### Exercise task
Set down the listing below verbatim, but only from its first line through the line containing "except Exception: pass".

### Information shown

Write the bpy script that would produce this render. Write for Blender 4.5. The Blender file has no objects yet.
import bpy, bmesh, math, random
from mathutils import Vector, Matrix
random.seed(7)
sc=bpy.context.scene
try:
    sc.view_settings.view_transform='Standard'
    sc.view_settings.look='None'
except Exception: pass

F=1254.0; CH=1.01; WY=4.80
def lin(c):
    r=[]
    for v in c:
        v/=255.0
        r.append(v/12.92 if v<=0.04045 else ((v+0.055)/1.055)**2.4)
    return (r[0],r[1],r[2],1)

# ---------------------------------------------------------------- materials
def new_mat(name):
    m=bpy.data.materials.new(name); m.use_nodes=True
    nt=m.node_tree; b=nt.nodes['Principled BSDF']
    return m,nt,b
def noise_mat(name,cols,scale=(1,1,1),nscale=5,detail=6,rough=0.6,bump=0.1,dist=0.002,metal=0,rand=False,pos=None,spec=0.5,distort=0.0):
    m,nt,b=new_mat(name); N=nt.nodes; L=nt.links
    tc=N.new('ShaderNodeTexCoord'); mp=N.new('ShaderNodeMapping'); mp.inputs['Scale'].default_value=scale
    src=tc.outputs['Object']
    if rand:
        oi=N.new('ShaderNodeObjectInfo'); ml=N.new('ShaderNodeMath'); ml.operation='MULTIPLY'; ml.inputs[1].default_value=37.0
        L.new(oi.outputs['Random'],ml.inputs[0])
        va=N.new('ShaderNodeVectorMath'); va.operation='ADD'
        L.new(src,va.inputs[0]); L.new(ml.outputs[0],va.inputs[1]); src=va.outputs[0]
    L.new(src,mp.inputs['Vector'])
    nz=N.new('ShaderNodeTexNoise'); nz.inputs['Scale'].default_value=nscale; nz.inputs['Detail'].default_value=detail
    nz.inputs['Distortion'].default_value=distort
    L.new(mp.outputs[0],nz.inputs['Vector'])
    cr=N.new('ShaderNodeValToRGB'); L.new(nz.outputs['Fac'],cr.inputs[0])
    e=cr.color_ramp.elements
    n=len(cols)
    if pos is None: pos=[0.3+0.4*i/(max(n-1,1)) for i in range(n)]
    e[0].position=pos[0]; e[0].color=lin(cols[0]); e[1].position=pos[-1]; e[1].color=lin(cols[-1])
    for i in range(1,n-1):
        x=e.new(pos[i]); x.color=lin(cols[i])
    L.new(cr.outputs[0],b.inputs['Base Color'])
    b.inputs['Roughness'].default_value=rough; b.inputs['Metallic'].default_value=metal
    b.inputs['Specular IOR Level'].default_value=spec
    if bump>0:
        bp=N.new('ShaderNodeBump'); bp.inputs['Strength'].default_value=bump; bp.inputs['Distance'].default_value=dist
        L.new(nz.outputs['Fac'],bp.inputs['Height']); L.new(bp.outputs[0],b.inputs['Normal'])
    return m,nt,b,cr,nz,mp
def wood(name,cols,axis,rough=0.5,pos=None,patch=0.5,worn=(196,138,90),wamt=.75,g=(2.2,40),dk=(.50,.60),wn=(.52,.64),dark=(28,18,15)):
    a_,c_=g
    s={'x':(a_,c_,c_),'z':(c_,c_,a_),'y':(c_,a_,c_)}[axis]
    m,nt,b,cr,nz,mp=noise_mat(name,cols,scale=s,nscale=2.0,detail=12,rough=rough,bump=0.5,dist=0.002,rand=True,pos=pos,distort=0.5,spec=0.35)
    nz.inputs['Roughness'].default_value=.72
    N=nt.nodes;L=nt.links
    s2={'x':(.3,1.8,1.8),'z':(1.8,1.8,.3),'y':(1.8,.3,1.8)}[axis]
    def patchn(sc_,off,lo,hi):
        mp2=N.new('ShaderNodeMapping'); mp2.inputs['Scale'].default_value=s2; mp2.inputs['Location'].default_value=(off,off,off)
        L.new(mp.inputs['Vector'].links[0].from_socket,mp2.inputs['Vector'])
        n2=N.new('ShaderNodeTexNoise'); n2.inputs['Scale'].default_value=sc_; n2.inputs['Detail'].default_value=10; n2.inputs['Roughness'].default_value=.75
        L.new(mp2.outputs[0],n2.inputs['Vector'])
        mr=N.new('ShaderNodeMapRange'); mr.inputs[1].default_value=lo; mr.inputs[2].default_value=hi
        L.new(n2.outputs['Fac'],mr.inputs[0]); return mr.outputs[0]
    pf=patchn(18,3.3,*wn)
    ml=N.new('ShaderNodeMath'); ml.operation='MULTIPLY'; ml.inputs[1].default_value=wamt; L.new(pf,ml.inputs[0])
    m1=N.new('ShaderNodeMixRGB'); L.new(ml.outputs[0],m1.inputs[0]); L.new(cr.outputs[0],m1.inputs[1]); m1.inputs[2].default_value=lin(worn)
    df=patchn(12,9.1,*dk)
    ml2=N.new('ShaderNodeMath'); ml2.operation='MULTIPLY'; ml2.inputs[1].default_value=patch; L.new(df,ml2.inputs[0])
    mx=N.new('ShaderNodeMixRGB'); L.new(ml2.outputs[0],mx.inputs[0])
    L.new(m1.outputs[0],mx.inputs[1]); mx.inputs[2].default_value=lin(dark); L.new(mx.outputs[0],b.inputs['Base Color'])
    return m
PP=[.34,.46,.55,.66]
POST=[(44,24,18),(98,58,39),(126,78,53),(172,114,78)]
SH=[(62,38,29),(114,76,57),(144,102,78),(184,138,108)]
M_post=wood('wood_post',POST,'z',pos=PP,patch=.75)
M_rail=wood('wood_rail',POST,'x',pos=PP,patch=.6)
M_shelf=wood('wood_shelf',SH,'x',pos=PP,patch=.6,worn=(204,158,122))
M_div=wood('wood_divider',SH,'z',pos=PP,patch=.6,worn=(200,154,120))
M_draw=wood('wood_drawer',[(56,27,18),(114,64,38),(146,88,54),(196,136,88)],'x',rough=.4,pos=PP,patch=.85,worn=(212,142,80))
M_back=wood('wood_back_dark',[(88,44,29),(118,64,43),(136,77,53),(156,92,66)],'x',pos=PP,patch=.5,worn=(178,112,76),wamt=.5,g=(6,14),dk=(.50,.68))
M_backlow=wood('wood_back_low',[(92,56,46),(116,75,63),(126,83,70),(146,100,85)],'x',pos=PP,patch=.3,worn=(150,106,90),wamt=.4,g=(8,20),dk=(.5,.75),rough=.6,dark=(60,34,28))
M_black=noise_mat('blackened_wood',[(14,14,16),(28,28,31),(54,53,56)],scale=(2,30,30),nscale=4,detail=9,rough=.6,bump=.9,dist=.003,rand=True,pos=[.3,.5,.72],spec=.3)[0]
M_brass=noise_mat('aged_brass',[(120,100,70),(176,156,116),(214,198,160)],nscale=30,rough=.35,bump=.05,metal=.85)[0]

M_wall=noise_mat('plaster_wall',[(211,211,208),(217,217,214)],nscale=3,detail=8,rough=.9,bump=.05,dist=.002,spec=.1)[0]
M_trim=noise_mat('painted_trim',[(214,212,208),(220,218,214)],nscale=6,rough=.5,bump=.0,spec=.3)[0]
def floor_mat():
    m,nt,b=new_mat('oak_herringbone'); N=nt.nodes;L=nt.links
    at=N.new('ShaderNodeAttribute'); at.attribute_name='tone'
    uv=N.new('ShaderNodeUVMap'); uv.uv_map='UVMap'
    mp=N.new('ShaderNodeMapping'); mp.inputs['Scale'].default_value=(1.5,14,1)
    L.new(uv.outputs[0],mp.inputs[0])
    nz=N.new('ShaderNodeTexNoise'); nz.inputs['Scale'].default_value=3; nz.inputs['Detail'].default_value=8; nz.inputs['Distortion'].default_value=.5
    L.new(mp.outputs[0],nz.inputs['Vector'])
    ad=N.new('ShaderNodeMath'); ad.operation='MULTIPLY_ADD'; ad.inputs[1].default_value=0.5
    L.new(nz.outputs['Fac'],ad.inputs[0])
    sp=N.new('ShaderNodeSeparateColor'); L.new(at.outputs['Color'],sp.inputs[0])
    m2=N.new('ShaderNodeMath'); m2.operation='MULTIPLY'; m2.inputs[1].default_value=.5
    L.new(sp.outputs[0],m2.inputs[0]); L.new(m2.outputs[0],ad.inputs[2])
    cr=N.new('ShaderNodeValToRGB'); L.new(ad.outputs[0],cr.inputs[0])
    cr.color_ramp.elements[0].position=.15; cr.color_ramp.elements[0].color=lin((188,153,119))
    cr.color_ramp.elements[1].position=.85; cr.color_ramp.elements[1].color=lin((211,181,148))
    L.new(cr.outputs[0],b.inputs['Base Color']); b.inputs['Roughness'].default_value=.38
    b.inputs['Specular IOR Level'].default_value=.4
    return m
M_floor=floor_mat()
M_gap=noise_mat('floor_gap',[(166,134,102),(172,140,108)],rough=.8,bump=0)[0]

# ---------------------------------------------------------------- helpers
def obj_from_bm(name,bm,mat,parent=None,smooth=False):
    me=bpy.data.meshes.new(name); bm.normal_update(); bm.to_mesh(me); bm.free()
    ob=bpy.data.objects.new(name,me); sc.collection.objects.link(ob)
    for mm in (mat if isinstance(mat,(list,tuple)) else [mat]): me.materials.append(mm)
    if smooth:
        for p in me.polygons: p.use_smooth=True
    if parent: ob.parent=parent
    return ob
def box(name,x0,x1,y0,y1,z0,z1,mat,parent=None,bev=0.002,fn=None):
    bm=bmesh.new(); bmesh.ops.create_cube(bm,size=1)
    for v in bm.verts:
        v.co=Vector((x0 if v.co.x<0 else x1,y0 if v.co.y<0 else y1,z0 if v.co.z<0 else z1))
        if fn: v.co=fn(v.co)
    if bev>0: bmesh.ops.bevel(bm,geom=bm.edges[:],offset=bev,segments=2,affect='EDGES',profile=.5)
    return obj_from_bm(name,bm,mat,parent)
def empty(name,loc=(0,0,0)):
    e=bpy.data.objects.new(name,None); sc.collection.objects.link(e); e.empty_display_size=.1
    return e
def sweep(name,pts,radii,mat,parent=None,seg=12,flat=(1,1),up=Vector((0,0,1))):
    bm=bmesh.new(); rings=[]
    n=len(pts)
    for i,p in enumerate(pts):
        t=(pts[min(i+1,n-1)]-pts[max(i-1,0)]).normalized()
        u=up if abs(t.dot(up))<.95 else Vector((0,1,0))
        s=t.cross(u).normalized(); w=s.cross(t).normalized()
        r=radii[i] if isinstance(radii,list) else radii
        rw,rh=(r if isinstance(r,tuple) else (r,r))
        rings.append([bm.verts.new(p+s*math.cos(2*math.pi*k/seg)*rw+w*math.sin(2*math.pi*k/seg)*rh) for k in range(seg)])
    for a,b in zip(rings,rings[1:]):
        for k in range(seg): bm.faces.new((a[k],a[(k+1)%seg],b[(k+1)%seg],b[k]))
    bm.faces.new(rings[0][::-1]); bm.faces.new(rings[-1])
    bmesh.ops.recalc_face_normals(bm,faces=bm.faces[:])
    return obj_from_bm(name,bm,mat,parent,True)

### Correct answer
Write the bpy script that would produce this render. Write for Blender 4.5. The Blender file has no objects yet.
import bpy, bmesh, math, random
from mathutils import Vector, Matrix
random.seed(7)
sc=bpy.context.scene
try:
    sc.view_settings.view_transform='Standard'
    sc.view_settings.look='None'
except Exception: pass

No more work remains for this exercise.